The Turtle Boy begins the life of Timmy Quinn from the Summer his power first manifested at Lake Myers in Delaware, Ohio. The Hides begins Timmy’s quest to escape the ghosts that use him and begins to reveal disturbing information about their true nature.
Middle books in a trilogy tend to be a yawner because things have already begun and things cannot yet end. Kealan does a neat side-step, avoiding the weakness of middle books by beginning Timmy’s education into the true nature of the ghosts, the Stage and the Curtain in a story that profoundly changes Timmy and his relationship with his family.
The characterization is key and the mystery — who is the Blue Woman, what is going on at the leather factory — is one Timmy uncovers — or has uncovered for him. Kealan doesn’t talk down to the reader but takes you by the hand and begins the next stage of his horrific tale in the most innocent way possible.
One of the most chilling lines I’d read in a long time was the second quote above — when Timmy’s spectral visitor announces “But curtains get old and when the curtain comes down for good, there will be nothing left to hold us, do you understand?”, it not only foreshadows the events in the next books, it cemented the Stage-Actors-Curtain metaphors of the afterlife that Kealan started working on in The Turtle Boy.
At this time, The Turtle Boy is sold out, as is The Hides and the third book Vessels could sell out at any time.
However, for the last year and for a while longer, you can get all three books as free downloads from Kealan’s website. Click here to find and download all three books in the Timmy Quinn series If you read it, you’re invited to tell Mr.
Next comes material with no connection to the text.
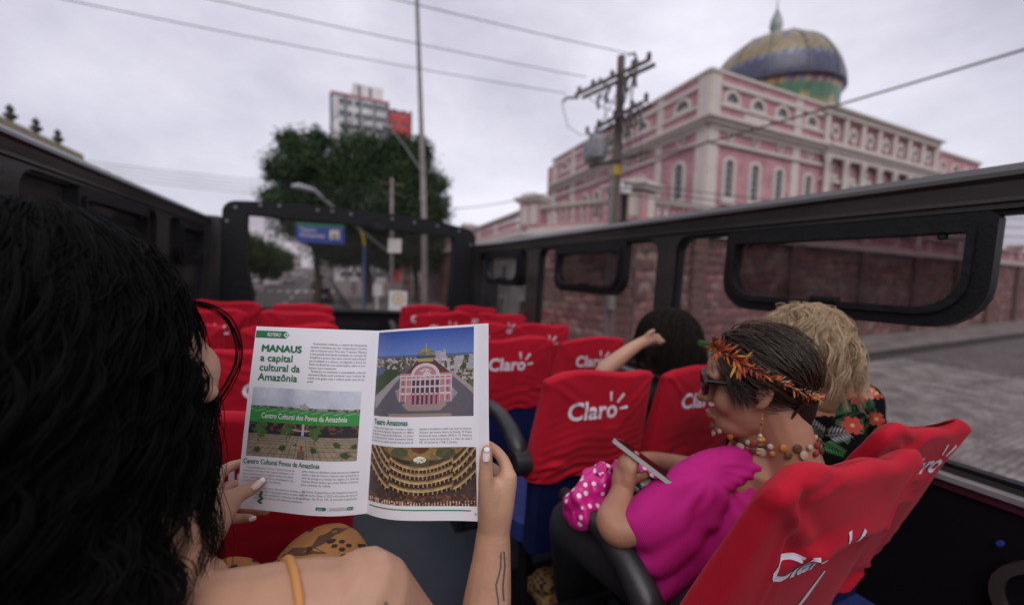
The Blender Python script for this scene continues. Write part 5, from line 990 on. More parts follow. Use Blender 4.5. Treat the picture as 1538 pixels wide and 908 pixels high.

Burke what you thought of it on his blog: Something Stirs.
READALIKES:
If you like The Hides, you might want to try the next three stories in the Timmy Quinn series: The Turtle Boy, Vessels and the soon to be published “prequel” The Turtle Boy: Peregrine’s Tale which will hopefully set the stage for the projected final book tentatively called Nemesis.